In his later years, Butler reflected critically on the burdens of public life. In a letter to editor William S. Speer, who was compiling material for the volume Sketches of Prominent Tennesseans, Butler wrote that if he had his life to live over again, he would devote himself solely to his profession and avoid politics, which he described as “a dog’s life,” remarking that “the politician is a pack-horse for everybody, has to go everybody’s security and neglect one’s private affairs.” He continued to reside in Mountain City, Tennessee, where his private residence, known as the Butler House, later gained recognition and was listed on the National Register of Historic Places. In recognition of his influence in the region, the Johnson County community of Smith’s Mill was renamed Butler in his honor after the Civil War.

Roderick Randum Butler died in Mountain City, Johnson County, Tennessee, on August 18, 1902, at the age of seventy-five. He was interred at Mountain View Cemetery in Mountain City.

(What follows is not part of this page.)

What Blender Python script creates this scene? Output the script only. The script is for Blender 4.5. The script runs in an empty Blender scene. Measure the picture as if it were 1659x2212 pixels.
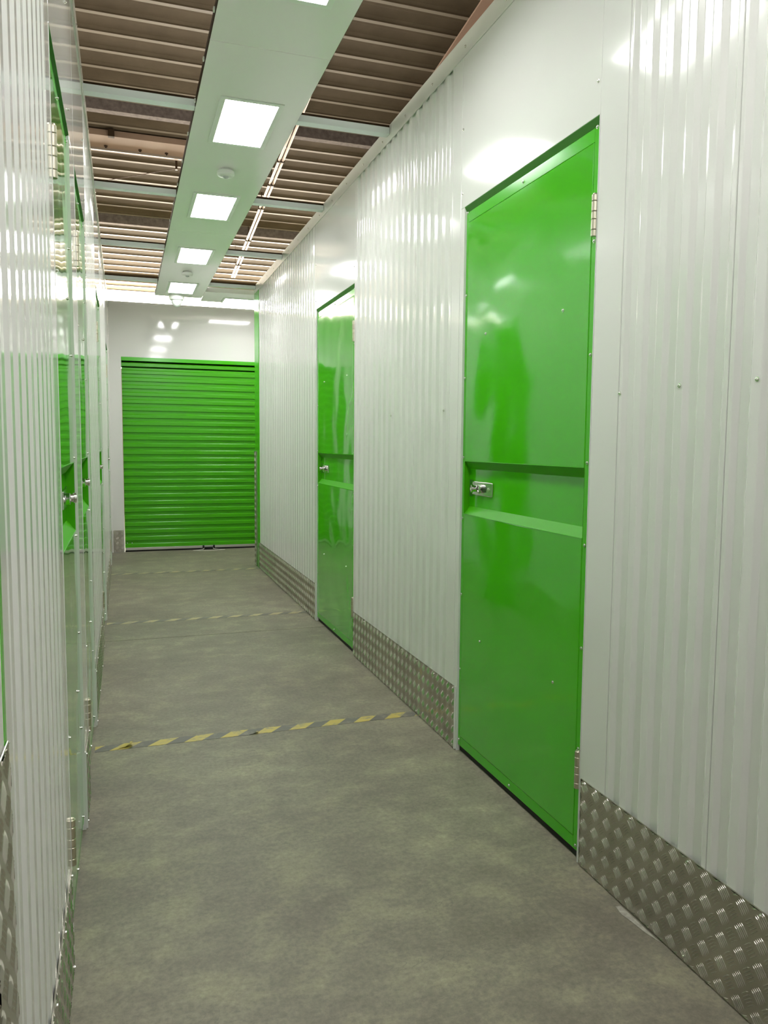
import bpy, bmesh, math, random
from mathutils import Matrix, Vector
random.seed(7)
PI = math.pi

# ------------------------------------------------------------------ camera, world, exposure
scene = bpy.context.scene
C = scene.collection
R = ((0.9482678, 0.0197587, -0.3168561),
     (-0.3173622, 0.0851941, -0.9444698),
     (0.0083328, 0.9961684, 0.0870575))
cd = bpy.data.cameras.new('camera')
cam = bpy.data.objects.new('camera', cd); C.objects.link(cam)
cd.sensor_fit = 'HORIZONTAL'; cd.sensor_width = 36.0; cd.lens = 1674 / 1659 * 36
cd.clip_start = 0.02; cd.clip_end = 200
cam.matrix_world = Matrix([list(R[0]) + [0.0], list(R[1]) + [0.0], list(R[2]) + [1.35], [0, 0, 0, 1]])
scene.camera = cam
w = bpy.data.worlds.new('world'); scene.world = w; w.use_nodes = True
bg = w.node_tree.nodes['Background']
bg.inputs['Color'].default_value = (1.0, 0.95, 0.84, 1); bg.inputs['Strength'].default_value = 0.32
vs = scene.view_settings
vs.view_transform = 'Standard'; vs.look = 'None'; vs.gamma = 1; vs.use_curve_mapping = False
vs.exposure = 1.38
LAMP = 13.0        # strength of the ceiling light diffusers
CLERE = 14.0        # daylight through the clerestory band

# ------------------------------------------------------------------ main dimensions (metres)
XR, XL, YB = 1.372, -0.15, 9.98      # right wall, left wall, back wall
HW = 3.03                            # wall height
HD = 2.34                            # door opening height
KH = 0.285                           # kick plate height
ZS = 2.98                            # underside of the light soffit
def zroof(y): return 6.095 - 0.119 * y

# ------------------------------------------------------------------ materials
MATS = {}
def new_mat(name):
    m = bpy.data.materials.new(name); m.use_nodes = True
    nt = m.node_tree; b = nt.nodes['Principled BSDF']; MATS[name] = m
    return m, nt, b
def simple(name, col, rough=0.5, metal=0.0, spec=0.5, coat=0.0):
    m, nt, b = new_mat(name)
    b.inputs['Base Color'].default_value = (*col, 1); b.inputs['Roughness'].default_value = rough
    b.inputs['Metallic'].default_value = metal; b.inputs['Specular IOR Level'].default_value = spec
    b.inputs['Coat Weight'].default_value = coat; b.inputs['Coat Roughness'].default_value = 0.05
    return m
def noise(nt, scale, detail=3.0, vec=None, rough=0.5, mapscale=None, dist=0.0):
    n = nt.nodes.new('ShaderNodeTexNoise'); n.inputs['Scale'].default_value = scale
    n.inputs['Detail'].default_value = detail; n.inputs['Roughness'].default_value = rough
    n.inputs['Distortion'].default_value = dist
    g = nt.nodes.new('ShaderNodeNewGeometry')
    mp = nt.nodes.new('ShaderNodeMapping'); nt.links.new(g.outputs['Position'], mp.inputs['Vector'])
    if mapscale: mp.inputs['Scale'].default_value = mapscale
    nt.links.new(mp.outputs['Vector'], n.inputs['Vector'])
    return n
def ramp(nt, src, stops):
    r = nt.nodes.new('ShaderNodeValToRGB'); nt.links.new(src, r.inputs['Fac'])
    while len(r.color_ramp.elements) < len(stops): r.color_ramp.elements.new(0.5)
    for e, (p, c) in zip(r.color_ramp.elements, stops):
        e.position = p; e.color = (*c, 1) if len(c) == 3 else c
    return r
def mixc(nt, fac, a, b, mode='MIX'):
    m = nt.nodes.new('ShaderNodeMix'); m.data_type = 'RGBA'; m.blend_type = mode
    for sock, v in ((m.inputs[0], fac), (m.inputs[6], a), (m.inputs[7], b)):
        if hasattr(v, 'is_linked') or hasattr(v, 'links'): nt.links.new(v, sock)
        elif isinstance(v, tuple): sock.default_value = (*v, 1)
        else: sock.default_value = v
    return m.outputs[2]
def wavy(name, col, rough, s_low, d_low, d_fine=0.0, mapscale=(1, 1, 1), coat=0.0, spec=0.5):
    """glossy painted sheet steel: slightly uneven surface that bends its reflections"""
    m = simple(name, col, rough, 0.0, spec, coat)
    nt = m.node_tree; b = nt.nodes['Principled BSDF']
    n = noise(nt, s_low, 1.0, mapscale=mapscale)
    bp = nt.nodes.new('ShaderNodeBump'); bp.inputs['Strength'].default_value = 1.0
    bp.inputs['Distance'].default_value = d_low
    nt.links.new(n.outputs['Fac'], bp.inputs['Height'])
    last = bp
    if d_fine:
        n2 = noise(nt, 260, 2.0)
        b2 = nt.nodes.new('ShaderNodeBump'); b2.inputs['Strength'].default_value = 1.0
        b2.inputs['Distance'].default_value = d_fine
        nt.links.new(n2.outputs['Fac'], b2.inputs['Height']); nt.links.new(bp.outputs['Normal'], b2.inputs['Normal'])
        last = b2
    nt.links.new(last.outputs['Normal'], b.inputs['Normal'])
    if coat: nt.links.new(last.outputs['Normal'], b.inputs['Coat Normal'])
    return m
WHITE = (0.735, 0.745, 0.705)
GREEN = (0.056, 0.46, 0.002)
white = wavy('white_painted_steel', WHITE, 0.11, 2.2, 0.003, spec=0.5, coat=0.25)
white_flat = wavy('white_flat_panel', WHITE, 0.09, 1.6, 0.0012, spec=0.5, coat=0.25)
white_trim = simple('white_trim_steel', WHITE, 0.22)
green = wavy('green_painted_steel', GREEN, 0.11, 2.6, 0.010, 0.00002, mapscale=(1, 1, 1.0), spec=0.45, coat=0.7)
green_trim = simple('green_trim_steel', GREEN, 0.16, spec=0.6)
recess_m = simple('green_recess_steel', (0.058, 0.38, 0.003), 0.40, spec=0.15)
green_roll = simple('green_curtain_steel', (0.058, 0.38, 0.003), 0.24, spec=0.5)
soffit_m = wavy('pale_green_white_soffit', (0.86, 0.86, 0.84), 0.12, 1.2, 0.004)
beam_m = simple('pale_blue_grey_paint', (0.82, 0.90, 0.90), 0.45)
header_m = simple('header_reflected_green', (0.04, 0.17, 0.02), 0.55, spec=0.2)  # white header, reflected door green put into its colour; bolt slots share it
chrome = simple('bright_chrome', (0.72, 0.72, 0.68), 0.12, 1.0)
steel = simple('brushed_hinge_steel', (0.62, 0.58, 0.46), 0.32, 1.0)
screw_m = simple('zinc_screw', (0.75, 0.76, 0.7), 0.25, 1.0)
dark = simple('matt_black', (0.008, 0.008, 0.007), 0.7)
plastic = simple('white_plastic', (0.72, 0.76, 0.70), 0.4)
lightframe = simple('light_frame_white', (0.75, 0.8, 0.74), 0.35)
alu = simple('aluminium_bar', (0.62, 0.61, 0.56), 0.4, 0.9)
rope_m = simple('white_rope', (0.7, 0.7, 0.62), 0.8)
wire_m = simple('brown_wire', (0.10, 0.06, 0.035), 0.6)
bracket_m = simple('dark_brown_bracket', (0.035, 0.021, 0.010), 0.7, spec=0.1)
pinkish = simple('beige_pink_steel', (0.40, 0.27, 0.19), 0.5)
pipe_m = simple('cream_pipe', (0.66, 0.52, 0.40), 0.35)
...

His family’s political legacy extended beyond Tennessee: a grandson, Robert Reyburn Butler, represented an Oregon district in the U.S. House of Representatives from 1928 to 1933. Through his long service in both state and national office, his steadfast Unionism during the Civil War, and his role in shaping Republican politics in Tennessee, Butler left a durable imprint on the political history of East Tennessee and the Reconstruction-era South.